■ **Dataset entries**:
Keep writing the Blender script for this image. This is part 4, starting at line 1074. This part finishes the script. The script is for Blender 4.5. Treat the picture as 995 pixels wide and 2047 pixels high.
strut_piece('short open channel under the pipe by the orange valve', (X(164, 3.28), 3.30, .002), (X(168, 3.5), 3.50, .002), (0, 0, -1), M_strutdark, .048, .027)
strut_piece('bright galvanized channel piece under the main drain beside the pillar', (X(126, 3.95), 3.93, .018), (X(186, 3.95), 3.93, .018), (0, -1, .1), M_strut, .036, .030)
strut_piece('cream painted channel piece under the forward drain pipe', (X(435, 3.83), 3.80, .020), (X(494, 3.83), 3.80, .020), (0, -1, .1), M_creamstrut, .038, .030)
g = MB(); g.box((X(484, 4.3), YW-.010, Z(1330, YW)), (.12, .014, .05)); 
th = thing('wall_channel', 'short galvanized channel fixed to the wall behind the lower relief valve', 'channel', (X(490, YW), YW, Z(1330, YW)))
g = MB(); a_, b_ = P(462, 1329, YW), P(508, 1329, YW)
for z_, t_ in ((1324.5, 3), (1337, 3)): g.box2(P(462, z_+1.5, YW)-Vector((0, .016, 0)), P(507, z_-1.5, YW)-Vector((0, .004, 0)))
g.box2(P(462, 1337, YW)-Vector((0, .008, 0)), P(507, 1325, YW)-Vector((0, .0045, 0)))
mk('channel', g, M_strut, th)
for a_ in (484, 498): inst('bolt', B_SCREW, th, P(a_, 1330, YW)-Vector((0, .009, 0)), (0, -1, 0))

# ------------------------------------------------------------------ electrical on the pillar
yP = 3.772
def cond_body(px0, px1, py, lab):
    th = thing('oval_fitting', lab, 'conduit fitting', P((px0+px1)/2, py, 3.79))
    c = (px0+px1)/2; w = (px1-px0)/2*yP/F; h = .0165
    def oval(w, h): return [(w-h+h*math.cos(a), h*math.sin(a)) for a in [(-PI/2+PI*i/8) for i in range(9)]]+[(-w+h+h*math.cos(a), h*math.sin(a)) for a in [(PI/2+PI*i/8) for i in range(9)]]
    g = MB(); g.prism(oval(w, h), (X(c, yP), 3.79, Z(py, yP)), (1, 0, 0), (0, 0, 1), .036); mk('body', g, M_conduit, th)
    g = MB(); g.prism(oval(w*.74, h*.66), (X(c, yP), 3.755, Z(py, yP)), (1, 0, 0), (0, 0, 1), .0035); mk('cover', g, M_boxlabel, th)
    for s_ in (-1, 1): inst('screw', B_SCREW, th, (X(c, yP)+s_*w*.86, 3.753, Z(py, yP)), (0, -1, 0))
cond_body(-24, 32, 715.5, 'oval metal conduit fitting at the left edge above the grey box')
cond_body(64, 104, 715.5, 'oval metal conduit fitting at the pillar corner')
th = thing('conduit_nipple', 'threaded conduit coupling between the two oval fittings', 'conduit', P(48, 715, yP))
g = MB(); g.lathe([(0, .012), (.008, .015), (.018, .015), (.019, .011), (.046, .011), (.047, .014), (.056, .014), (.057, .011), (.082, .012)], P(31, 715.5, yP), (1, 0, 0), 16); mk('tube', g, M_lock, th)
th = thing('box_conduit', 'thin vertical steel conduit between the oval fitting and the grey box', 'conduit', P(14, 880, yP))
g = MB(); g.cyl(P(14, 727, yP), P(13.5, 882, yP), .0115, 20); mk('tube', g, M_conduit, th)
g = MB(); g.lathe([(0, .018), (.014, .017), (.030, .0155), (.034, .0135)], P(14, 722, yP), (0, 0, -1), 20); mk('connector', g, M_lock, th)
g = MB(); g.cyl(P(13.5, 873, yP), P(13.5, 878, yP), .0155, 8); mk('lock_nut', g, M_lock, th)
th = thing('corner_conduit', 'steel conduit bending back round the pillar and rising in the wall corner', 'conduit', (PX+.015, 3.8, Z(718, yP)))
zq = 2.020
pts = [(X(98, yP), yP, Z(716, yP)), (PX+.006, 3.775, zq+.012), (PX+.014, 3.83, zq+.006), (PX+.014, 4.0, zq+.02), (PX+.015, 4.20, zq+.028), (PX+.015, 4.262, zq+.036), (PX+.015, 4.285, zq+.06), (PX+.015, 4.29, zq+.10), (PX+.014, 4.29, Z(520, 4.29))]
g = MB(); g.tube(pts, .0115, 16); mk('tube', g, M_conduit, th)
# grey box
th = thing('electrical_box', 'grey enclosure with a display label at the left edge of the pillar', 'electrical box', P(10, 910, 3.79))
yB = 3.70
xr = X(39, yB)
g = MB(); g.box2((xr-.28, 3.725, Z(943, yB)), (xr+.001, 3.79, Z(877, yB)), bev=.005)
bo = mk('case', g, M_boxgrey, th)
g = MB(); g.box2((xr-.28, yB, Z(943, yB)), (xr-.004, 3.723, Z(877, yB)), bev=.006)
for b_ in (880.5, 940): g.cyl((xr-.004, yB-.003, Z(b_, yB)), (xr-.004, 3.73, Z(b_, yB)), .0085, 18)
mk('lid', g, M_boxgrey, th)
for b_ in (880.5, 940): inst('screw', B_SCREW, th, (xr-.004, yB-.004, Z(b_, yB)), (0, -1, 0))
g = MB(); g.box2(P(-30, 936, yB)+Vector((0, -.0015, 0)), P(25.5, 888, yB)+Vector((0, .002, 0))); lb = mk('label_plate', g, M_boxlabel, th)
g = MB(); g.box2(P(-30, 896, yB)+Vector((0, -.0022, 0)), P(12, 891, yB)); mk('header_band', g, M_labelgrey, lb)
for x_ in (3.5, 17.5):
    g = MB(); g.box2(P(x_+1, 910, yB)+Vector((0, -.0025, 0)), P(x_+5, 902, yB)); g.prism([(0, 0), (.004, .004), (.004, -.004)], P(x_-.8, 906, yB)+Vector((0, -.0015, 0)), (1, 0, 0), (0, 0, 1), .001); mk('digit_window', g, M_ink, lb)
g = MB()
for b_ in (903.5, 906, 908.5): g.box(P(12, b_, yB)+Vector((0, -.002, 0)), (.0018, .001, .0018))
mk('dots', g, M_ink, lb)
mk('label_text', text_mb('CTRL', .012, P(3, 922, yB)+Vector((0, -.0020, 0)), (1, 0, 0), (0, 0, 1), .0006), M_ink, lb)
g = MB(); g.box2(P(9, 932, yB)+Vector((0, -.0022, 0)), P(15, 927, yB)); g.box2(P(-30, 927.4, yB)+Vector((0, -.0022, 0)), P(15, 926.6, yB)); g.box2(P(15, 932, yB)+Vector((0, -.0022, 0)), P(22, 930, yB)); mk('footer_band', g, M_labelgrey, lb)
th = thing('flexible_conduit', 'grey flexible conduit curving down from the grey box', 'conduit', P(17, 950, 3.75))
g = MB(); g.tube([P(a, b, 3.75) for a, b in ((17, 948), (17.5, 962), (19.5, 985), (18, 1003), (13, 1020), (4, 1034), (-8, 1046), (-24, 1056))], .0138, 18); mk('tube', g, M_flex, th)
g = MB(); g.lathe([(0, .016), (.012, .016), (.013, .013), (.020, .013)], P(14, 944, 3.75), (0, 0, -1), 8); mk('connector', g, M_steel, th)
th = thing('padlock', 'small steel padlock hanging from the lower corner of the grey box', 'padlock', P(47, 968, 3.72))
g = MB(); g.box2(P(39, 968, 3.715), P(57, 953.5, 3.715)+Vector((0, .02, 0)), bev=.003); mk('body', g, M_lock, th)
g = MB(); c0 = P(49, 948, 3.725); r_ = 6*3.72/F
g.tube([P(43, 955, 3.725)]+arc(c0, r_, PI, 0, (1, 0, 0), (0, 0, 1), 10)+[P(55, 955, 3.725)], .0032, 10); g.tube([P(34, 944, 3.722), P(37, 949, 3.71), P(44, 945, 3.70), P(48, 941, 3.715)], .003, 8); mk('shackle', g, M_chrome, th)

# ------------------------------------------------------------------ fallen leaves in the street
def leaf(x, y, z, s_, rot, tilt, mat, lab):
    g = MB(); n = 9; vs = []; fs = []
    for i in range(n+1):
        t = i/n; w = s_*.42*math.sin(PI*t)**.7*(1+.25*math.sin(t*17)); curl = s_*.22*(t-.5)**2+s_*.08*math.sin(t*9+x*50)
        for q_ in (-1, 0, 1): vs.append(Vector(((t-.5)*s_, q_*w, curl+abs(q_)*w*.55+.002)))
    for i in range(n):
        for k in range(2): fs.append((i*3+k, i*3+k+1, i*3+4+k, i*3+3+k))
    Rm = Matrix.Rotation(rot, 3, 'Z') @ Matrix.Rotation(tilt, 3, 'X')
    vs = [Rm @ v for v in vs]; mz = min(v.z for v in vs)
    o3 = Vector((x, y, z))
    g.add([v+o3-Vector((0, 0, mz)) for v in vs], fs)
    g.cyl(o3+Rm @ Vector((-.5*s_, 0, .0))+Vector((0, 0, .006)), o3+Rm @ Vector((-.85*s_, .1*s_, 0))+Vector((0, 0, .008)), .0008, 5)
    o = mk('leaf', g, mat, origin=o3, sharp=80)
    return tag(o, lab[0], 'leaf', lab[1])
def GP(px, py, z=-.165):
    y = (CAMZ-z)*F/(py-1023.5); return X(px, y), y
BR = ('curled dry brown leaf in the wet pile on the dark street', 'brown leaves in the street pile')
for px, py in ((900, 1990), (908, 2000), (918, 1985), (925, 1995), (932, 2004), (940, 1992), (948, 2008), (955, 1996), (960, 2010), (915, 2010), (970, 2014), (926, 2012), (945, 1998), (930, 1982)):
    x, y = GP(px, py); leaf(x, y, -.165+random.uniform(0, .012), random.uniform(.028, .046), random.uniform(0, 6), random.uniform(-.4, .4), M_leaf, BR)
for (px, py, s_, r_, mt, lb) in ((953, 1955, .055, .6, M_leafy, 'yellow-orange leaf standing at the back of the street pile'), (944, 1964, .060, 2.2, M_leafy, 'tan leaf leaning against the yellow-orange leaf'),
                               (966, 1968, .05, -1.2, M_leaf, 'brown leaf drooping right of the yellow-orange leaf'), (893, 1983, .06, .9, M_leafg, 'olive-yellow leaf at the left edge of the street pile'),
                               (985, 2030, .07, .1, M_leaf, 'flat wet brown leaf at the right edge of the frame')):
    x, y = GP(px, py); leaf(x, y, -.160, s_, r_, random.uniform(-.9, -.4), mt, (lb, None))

---

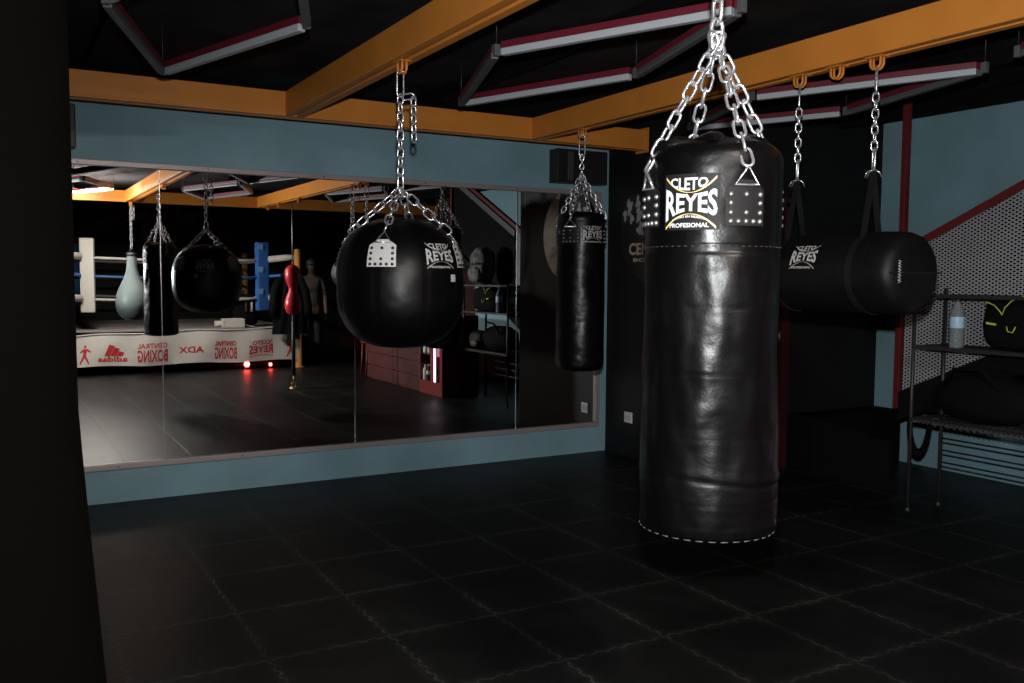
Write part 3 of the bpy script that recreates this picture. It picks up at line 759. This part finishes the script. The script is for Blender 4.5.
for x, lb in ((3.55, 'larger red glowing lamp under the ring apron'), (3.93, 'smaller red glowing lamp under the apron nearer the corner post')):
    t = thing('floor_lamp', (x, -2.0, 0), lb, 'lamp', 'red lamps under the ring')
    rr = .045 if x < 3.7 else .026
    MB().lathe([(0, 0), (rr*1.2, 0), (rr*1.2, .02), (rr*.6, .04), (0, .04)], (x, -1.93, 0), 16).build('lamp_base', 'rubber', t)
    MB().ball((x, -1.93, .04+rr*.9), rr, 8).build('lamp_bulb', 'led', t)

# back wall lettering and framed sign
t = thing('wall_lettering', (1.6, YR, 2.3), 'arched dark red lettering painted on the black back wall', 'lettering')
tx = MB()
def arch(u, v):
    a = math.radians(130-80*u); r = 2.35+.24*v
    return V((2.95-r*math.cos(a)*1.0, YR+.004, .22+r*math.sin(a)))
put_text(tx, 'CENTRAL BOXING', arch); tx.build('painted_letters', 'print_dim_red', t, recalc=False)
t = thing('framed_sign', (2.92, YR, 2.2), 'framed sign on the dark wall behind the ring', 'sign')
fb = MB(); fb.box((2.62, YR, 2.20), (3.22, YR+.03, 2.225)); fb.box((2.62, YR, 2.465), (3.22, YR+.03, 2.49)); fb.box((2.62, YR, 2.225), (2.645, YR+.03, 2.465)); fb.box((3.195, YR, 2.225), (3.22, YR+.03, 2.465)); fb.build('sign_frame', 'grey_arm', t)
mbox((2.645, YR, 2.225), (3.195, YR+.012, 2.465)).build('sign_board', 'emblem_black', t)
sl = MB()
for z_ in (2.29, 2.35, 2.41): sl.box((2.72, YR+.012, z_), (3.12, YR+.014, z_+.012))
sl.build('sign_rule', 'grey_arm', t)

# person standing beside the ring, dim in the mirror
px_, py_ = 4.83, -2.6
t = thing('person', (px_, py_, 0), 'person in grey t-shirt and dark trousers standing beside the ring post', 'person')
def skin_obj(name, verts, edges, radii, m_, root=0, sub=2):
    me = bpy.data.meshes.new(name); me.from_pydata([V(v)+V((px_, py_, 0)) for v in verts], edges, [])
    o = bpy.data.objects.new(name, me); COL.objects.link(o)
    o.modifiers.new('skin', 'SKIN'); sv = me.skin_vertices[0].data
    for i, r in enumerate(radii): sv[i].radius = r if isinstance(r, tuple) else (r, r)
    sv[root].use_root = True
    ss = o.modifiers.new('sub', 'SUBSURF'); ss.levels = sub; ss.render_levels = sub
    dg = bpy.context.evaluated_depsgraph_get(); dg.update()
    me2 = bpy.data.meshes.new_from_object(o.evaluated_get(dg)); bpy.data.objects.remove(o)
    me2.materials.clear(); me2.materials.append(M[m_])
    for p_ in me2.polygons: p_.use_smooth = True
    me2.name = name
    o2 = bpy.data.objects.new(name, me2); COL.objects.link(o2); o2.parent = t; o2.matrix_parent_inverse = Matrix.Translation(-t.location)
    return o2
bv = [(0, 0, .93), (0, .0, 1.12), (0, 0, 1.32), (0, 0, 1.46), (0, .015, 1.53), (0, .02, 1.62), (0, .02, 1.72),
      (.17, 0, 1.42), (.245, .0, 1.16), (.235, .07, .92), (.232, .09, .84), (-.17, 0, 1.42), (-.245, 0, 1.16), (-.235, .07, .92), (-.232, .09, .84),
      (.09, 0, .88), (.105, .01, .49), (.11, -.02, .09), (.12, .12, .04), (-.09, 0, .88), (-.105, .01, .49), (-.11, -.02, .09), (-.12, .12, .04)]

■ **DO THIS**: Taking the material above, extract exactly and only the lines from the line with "Keep writing the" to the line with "YW)-Vector((0, .009, 0)), (0, -1, 0))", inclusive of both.

■ **COMPLETED TASK**:
Keep writing the Blender script for this image. This is part 4, starting at line 1074. This part finishes the script. The script is for Blender 4.5. Treat the picture as 995 pixels wide and 2047 pixels high.
strut_piece('short open channel under the pipe by the orange valve', (X(164, 3.28), 3.30, .002), (X(168, 3.5), 3.50, .002), (0, 0, -1), M_strutdark, .048, .027)
strut_piece('bright galvanized channel piece under the main drain beside the pillar', (X(126, 3.95), 3.93, .018), (X(186, 3.95), 3.93, .018), (0, -1, .1), M_strut, .036, .030)
strut_piece('cream painted channel piece under the forward drain pipe', (X(435, 3.83), 3.80, .020), (X(494, 3.83), 3.80, .020), (0, -1, .1), M_creamstrut, .038, .030)
g = MB(); g.box((X(484, 4.3), YW-.010, Z(1330, YW)), (.12, .014, .05)); 
th = thing('wall_channel', 'short galvanized channel fixed to the wall behind the lower relief valve', 'channel', (X(490, YW), YW, Z(1330, YW)))
g = MB(); a_, b_ = P(462, 1329, YW), P(508, 1329, YW)
for z_, t_ in ((1324.5, 3), (1337, 3)): g.box2(P(462, z_+1.5, YW)-Vector((0, .016, 0)), P(507, z_-1.5, YW)-Vector((0, .004, 0)))
g.box2(P(462, 1337, YW)-Vector((0, .008, 0)), P(507, 1325, YW)-Vector((0, .0045, 0)))
mk('channel', g, M_strut, th)
for a_ in (484, 498): inst('bolt', B_SCREW, th, P(a_, 1330, YW)-Vector((0, .009, 0)), (0, -1, 0))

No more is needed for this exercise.